As far as Chris Merdon is concerned, he worked with the Democratic majority to defeat the original densitiy increase which included the enclosing of MPP and making it a smaller venue. The big box stuff was not mentioned at that time and did not enter the picture until later. (despite campaign nonsense indicating otherwise). By the time it came up, it was shot down before it reached the County for consideration. Chris Merdon and Alan Kittleman were bipartisan and cooperative.
Time will tell if the Ulman team can do the same.

Tom Berkhouse said...

Ken Ulman has a lot of nerve to try and blame the failings of his charette-inspired plan on DPZ. The direction that the Town Center Plan took was not because of any flaws in DPZ's actions. Ulman, Guzzone and Robey were the driving force behidn the plan. What a dishonest, dirty political trick for him to pull. But that's typical for Ulman.

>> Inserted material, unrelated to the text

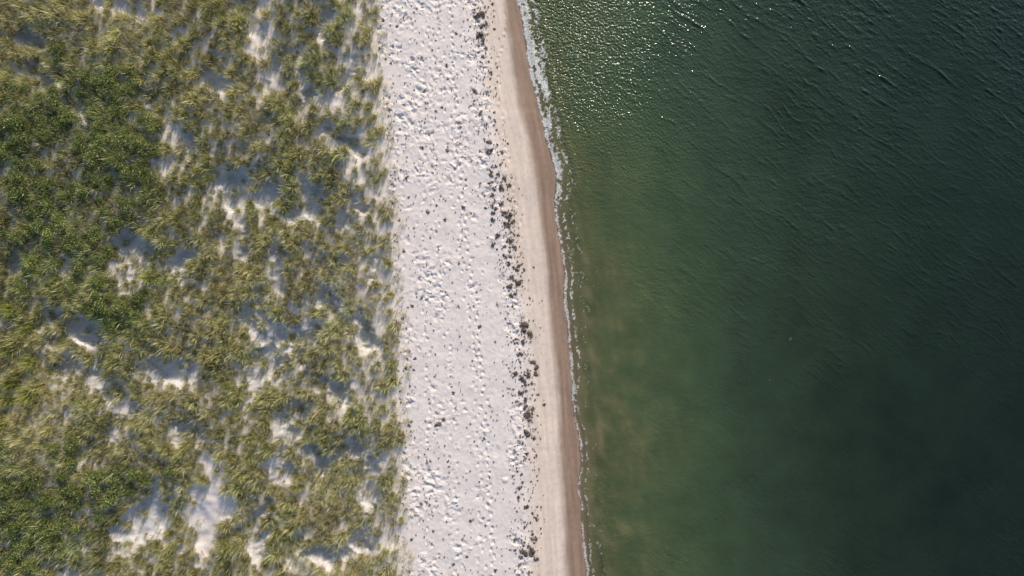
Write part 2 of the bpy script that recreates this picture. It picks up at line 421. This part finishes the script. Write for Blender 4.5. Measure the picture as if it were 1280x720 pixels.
# thin short grass standing sparsely in the hollows and along the dune edge
NS = 20
svar = [tuft(NS, 0.44, 0.019, 0.22, np.random.default_rng(260+i)) for i in range(10)]
sx_, sy_ = np.meshgrid(np.arange(-39, -7, .5), np.arange(-27, 27, .5))
sx_ = (sx_+rng.uniform(-.4, .4, sx_.shape)).ravel(); sy_ = (sy_+rng.uniform(-.4, .4, sy_.shape)).ravel()
se = edge(sy_)-sx_; spx, spy = dune_px(sx_, sy_)
bright = np.exp(-((spx-262)/32)**2-((spy-640)/60)**2)
kp = (se > -0.7) & (rng.random(len(sx_)) < (0.42+0.33*sst(300, 420, spx))*(1-0.9*bright))
sz_ = ground_z(sx_, sy_)
for i in np.nonzero(kp)[0]:
    V, F, t = svar[rng.integers(10)]; a = rng.uniform(0, 6.283); s = rng.uniform(.6, 1.3)
    ca, sa = math.cos(a)*s, math.sin(a)*s
    Q = np.stack([V[:,0]*ca-V[:,1]*sa, V[:,0]*sa+V[:,1]*ca, V[:,2]*s], -1); Q = bend(Q, .3)+(sx_[i], sy_[i], sz_[i])
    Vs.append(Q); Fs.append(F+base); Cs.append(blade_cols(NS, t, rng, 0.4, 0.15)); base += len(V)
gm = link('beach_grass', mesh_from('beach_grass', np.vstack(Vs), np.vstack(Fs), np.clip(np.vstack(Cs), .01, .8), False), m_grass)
tag(gm, 'dense olive and straw coloured beach grass covering the dunes', 'grass', kind='stuff')

solo_me = []
for i in range(10):
    rs = np.random.default_rng(300+i); nb = 84
    V, F, t = tuft(nb, 0.85, 0.026, 0.29, rs)
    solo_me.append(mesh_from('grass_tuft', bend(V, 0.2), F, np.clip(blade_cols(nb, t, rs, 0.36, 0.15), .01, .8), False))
    solo_me[-1].materials.append(m_grass)
def third(py): return 'upper' if py < 240 else ('middle' if py < 480 else 'lower')
for i in solo:
    o = link('grass_tuft', solo_me[int(rng.integers(10))])
    o.location = (gx[i], gy[i], gz[i]); s = min(1.25, math.exp(rng.normal(-0.25, 0.3))); o.scale = (s, s, s*rng.uniform(.85, 1.1))
    o.rotation_euler = (0, 0, rng.normal(0, 0.5))
    th = third(gpy[i])
    if e[i] < 1.3:
        tag(o, f'beach grass tuft on the ragged {th} dune edge beside the white beach', 'grass tuft', f'grass tufts along the {th} dune edge')
    else:
        side = 'left' if gpx[i] < 250 else 'right'
        tag(o, f'beach grass tuft fringing a bare sand hollow in the {th} {side} dunes', 'grass tuft', f'grass tufts around sand hollows, {th} {side}')

reed_me = []
for i in range(3):
    rs = np.random.default_rng(400+i); nb = 170
    V, F, t = tuft(nb, 1.15, 0.036, 0.40, rs)
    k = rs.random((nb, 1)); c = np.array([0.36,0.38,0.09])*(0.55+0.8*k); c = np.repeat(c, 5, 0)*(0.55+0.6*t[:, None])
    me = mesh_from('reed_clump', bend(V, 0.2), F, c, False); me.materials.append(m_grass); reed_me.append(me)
RE = [(14,386,'uppermost'),(34,412,'second from the top'),(12,436,'third from the top'),(38,452,'fourth from the top, set furthest right'),(18,476,'fourth from the bottom'),(42,490,'third from the bottom'),(14,500,'second from the bottom'),(10,528,'lowest')]
def place(px, py, z0=1.5):
    k = S*(H-z0)/H; x = (px-640)*k; y = (360-py)*k
    return x, y, float(ground_z(np.array([x]), np.array([y]))[0])
for i, (px, py, wd) in enumerate(RE):
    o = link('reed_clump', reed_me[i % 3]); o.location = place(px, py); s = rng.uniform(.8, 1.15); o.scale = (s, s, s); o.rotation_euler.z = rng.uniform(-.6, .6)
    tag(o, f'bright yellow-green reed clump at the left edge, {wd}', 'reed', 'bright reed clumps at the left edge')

def shrub_mesh(seed):
    rs = np.random.default_rng(seed); n = 700
    lob = [(rs.uniform(-.5,.5), rs.uniform(-.5,.5), rs.uniform(.32,.62), rs.uniform(.18,.34)) for _ in range(9)]
    P = np.zeros((n, 3))
    for i in range(n):
        lx, ly, lz, lr = lob[rs.integers(9)]
        v = rs.normal(size=3); v /= np.linalg.norm(v); v[2] = abs(v[2])*0.9-0.15
        P[i] = np.array([lx, ly, lz]) + v*lr*rs.uniform(.5, 1.35)
    V = np.zeros((n, 4, 3)); 
    for i in range(n):
        d = rs.normal(size=3); d[2] = abs(d[2])*0.8; d /= np.linalg.norm(d); s = np.cross(d, [0,0,1]+rs.normal(0,.5,3)); s /= np.linalg.norm(s)
        L = rs.uniform(.08,.16); w = L*0.22
        V[i] = [P[i], P[i]+d*L*.5+s*w, P[i]+d*L, P[i]+d*L*.5-s*w]
    F = np.arange(n*4).reshape(n, 4)
    c = np.array([0.185,0.240,0.062])*rs.uniform(.4,1.55,(n,1)); k = rs.random(n); c[k<.2] = (0.44,0.42,0.15); c[k>.9] = (0.12,0.20,0.05)
    fol = mesh_from('foliage', V.reshape(-1,3), F, np.repeat(c,4,0), False); fol.materials.append(m_leaf)
    bm = bmesh.new()
    for lx, ly, lz, lr in lob:
        p0 = Vector((lx*.1, ly*.1, -0.08)); p1 = Vector((lx*.6, ly*.6, lz*.55)); p2 = Vector((lx, ly, lz+lr*.4))
        rings = []
        for p, r in ((p0,.022),(p1,.015),(p2,.006)):
            rings.append([bm.verts.new(p+Vector((math.cos(a)*r, math.sin(a)*r, 0))) for a in (0,1.257,2.513,3.77,5.027)])
        for r0, r1 in zip(rings, rings[1:]):
            for j in range(5): bm.faces.new((r0[j], r0[(j+1)%5], r1[(j+1)%5], r1[j]))
    br = bpy.data.meshes.new('branches'); bm.to_mesh(br); bm.free(); br.materials.append(m_bark)
    return fol, br
shrubs = [shrub_mesh(500+i) for i in range(6)]
cnt = 0; placed = []; tries = 0
while cnt < 140 and tries < 6000:
    tries += 1
    cx, cy, rx, ry = GREEN[random.randrange(len(GREEN))]
    px = random.gauss(cx, rx*.6); py = random.gauss(cy, ry*.6)
    if px < 4 or px > 330 or py < 4 or py > 716: continue
    x, y, z = place(px, py)
    if gapval(np.array([x]), np.array([y]))[0] > .4: continue
    if any((x-a)**2+(y-b_)**2 < 0.7**2 for a, b_ in placed): continue
    placed.append((x, y)); cnt += 1
    fol, br = shrubs[random.randrange(6)]
    r = bpy.data.objects.new('leafy_shrub', None); C.objects.link(r); r.empty_display_size = .3
    r.location = (x, y, z-0.02); s = random.uniform(.65, 1.2); r.scale = (s, s, s*.95); r.rotation_euler.z = random.uniform(0, 6.28)
    link('foliage', fol, None, r); link('branches', br, None, r)
    part = 'upper' if py < 290 else ('middle' if py < 480 else 'lower')
    tag(r, f'low green leafy shrub in the {part} thicket among the dune grass', 'shrub', f'shrubs of the {part} thicket')

# ---------------------------------------------------------------- seaweed
def weed_mesh(seed):
    rs = np.random.default_rng(seed); bm = bmesh.new()
    for k in range(3):
        r = bmesh.ops.create_icosphere(bm, subdivisions=2, radius=rs.uniform(.12,.22))
        o = rs.uniform(-.24, .24, 2)
        for v in r['verts']:
            f = 1+0.45*math.sin(v.co.x*19+k+seed)*math.cos(v.co.y*17+seed)+rs.normal(0,.12)
            v.co = Vector((v.co.x*f+o[0], v.co.y*f+o[1], v.co.z*f*.5+.03))
    for k in range(24):
        a = rs.uniform(0, 6.28); p = Vector((rs.uniform(-.28,.28), rs.uniform(-.28,.28), rs.uniform(.03,.12))); prev = None; w = rs.uniform(.015,.04)
        for j in range(6):
            s = Vector((-math.sin(a), math.cos(a), rs.uniform(-.5,.5)))*w*(1-j*.14)
            cur = (bm.verts.new(p-s), bm.verts.new(p+s))
            if prev: bm.faces.new((prev[0], prev[1], cur[1], cur[0]))
            prev = cur; a += rs.normal(0,.7)
            p = p+Vector((math.cos(a)*.08, math.sin(a)*.08, 0)); p.z = max(.015, p.z+rs.normal(-.015,.03))
    me = bpy.data.meshes.new('seaweed_clump'); bm.to_mesh(me); bm.free(); me.materials.append(m_weed); return me
weeds = [weed_mesh(600+i) for i in range(8)]
pts = []
def wline(py): return 640 + c_wrack((360-py)*S)/S
while len(pts) < 190:
    py = random.uniform(2, 718)
    wgt = np.interp(py, [0,20,70,100,150,270,300,430,560,600,720],[1,1,.9,.5,.55,.6,.75,.85,.75,.6,.65])
    wgt *= 0.65+1.1*float(n1(np.array([py/16.]), 1.4, 2, 241)[0])
    if random.random() > wgt: continue
    pts.append((wline(py)+random.gauss(0, 9)+1, py, random.choice([.22,.26,.32,.38,.46,.56]), 'wrack'))
BIG = [(600,46,1.1,'large dark seaweed heap near the top end of the wrack line'),(597,18,.85,'dark seaweed heap at the very top of the wrack line'),
 (612,190,.75,'dark seaweed heap by the upper bend of the wrack line'),(636,268,.75,'seaweed heap above the middle of the wrack line, near the damp sand'),
 (656,408,.9,'biggest dark seaweed heap just below the middle of the wrack line'),(659,468,.7,'dark seaweed heap on the lower middle of the wrack line'),
 (660,542,.85,'broad dark seaweed heap on the lower wrack line'),(664,690,.75,'dark seaweed heap at the bottom end of the wrack line')]
for px, py, s, lb in BIG: pts.append((px, py, s, lb))
while len(pts) < 299:
    py = random.uniform(2, 718); t = random.random()**1.4
    l = 640+c_edge((360-py)*S)/S+6; r = wline(py)-16
    if t > .45 and py > 330 and random.random() < .7: continue
    pts.append((l+t*(r-l), py, random.choice([.18,.22,.28,.36]), 'scatter'))
pts.append((548, 530, 0.6, 'single dark seaweed clump alone on the white sand in the lower half'))
for px, py, s, kind in pts:
    o = link('seaweed_clump', weeds[random.randrange(8)])
    o.location = place(px, py, .55); o.scale = (s, s*random.uniform(.7,1.3), s); o.rotation_euler.z = random.uniform(0, 6.28)
    th = third(py)
    if kind == 'wrack': tag(o, f'small dark dried seaweed clump in the {th} stretch of the wrack line', 'seaweed', f'seaweed clumps along the {th} wrack line')
    elif kind == 'scatter': tag(o, f'tiny seaweed scrap scattered on the {th} dry white sand, away from the wrack line', 'seaweed', f'seaweed scraps on the {th} dry sand')
    else: tag(o, kind, 'seaweed')
n = 2400
yy = rng.uniform(-26, 26, n); tt = rng.random(n)
xx = np.where(tt < .5, c_wrack(yy)+rng.normal(0.0, .65, n), c_edge(yy)+rng.random(n)**1.5*(c_wrack(yy)-c_edge(yy)))
zz = ground_z(xx, yy); V = np.zeros((n, 4, 3)); L = rng.uniform(.03,.12,n); a = rng.uniform(0,6.28,n); w = L*rng.uniform(.25,.65,n)
ca, sa = np.cos(a), np.sin(a)
for j, (u, v, h) in enumerate(((-1,0,.02),(0,-1,.04),(1,0,.025),(0,1,.05))):
    V[:, j] = np.stack([xx+u*L*ca-v*w*sa, yy+u*L*sa+v*w*ca, zz+h], -1)
cr_ = link('seaweed_crumbs', mesh_from('seaweed_crumbs', V.reshape(-1,3), np.arange(n*4).reshape(n,4), None, False), m_weed)
tag(cr_, 'fine dark crumbs of dried seaweed sprinkled over the beach sand', 'seaweed crumbs', kind='stuff')
for px, py, s, lb in ((988,424,.36,'small brown seaweed clump drifting alone on the dark water'),(962,475,.2,'tiny weed scrap floating below the drifting seaweed clump')):
    o = link('floating_seaweed', weeds[2]); x, y = (px-640)*S, (360-py)*S
    o.location = (x, y, float(sea_z(np.array([x]), np.array([y]))[0])); o.scale = (s, s, s*.5); tag(o, lb, 'seaweed')

# ---------------------------------------------------------------- light, sky, camera
w = bpy.data.worlds.new('World'); bpy.context.scene.world = w; w.use_nodes = True
nt = w.node_tree; bg = nt.nodes['Background']; sk = nt.nodes.new('ShaderNodeTexSky'); sk.sky_type = 'NISHITA'
sk.sun_disc = False; sk.sun_elevation = SUN_EL; sk.sun_rotation = SUN_AZ; sk.altitude = 10
nt.links.new(sk.outputs[0], bg.inputs[0]); bg.inputs[1].default_value = 0.15
sl = bpy.data.lights.new('sun', 'SUN'); sl.energy = 5.0; sl.angle = math.radians(0.5); sl.color = (1.0, .88, .73)
so = bpy.data.objects.new('sun', sl); C.objects.link(so)
dv = Vector((math.sin(SUN_AZ)*math.cos(SUN_EL), math.cos(SUN_AZ)*math.cos(SUN_EL), math.sin(SUN_EL)))
so.rotation_mode = 'QUATERNION'; so.rotation_quaternion = dv.to_track_quat('Z', 'Y'); so.location = dv*80
cam = bpy.data.cameras.new('camera'); cam.sensor_width = 36; cam.lens = 36*H/(1280*S); cam.clip_end = 5000
co = bpy.data.objects.new('camera', cam); C.objects.link(co); co.location = (0, 0, H)
bpy.context.scene.camera = co
vs = bpy.context.scene.view_settings; vs.view_transform = 'Standard'; vs.look = 'None'; vs.exposure = 0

So, he blocked that proposal from 3 years ago, but will now basically allow that same amount of development to cocur. So just what did Ulman accomplish other than putting GGP through 3 years of hell?

It's so ironic that Ulman is the political hack "fighting for an open process". For the last 8 years, he and the Democratic party held the power in Howard County, so why didn't they do something about these so-called problems, before an election year came up?

Now he comes out and says that DPZ should work better with the communities. Is he serious? DPZ has been working for several years to help various communities put together their own "master plans" for things like landscaping enhancements and so on. DPZ actually bends over backward trying to please everyone - which is a fruitless endeavor when it comes to people opposing every little development under the sun.

Ken - why don't you come clean on your involvement with Iron Bridge Wine Company, Waverly Gardens, the Crescent Sketch, and the Charette Plan instead of blaming your mistakes and shortcomings on DPZ?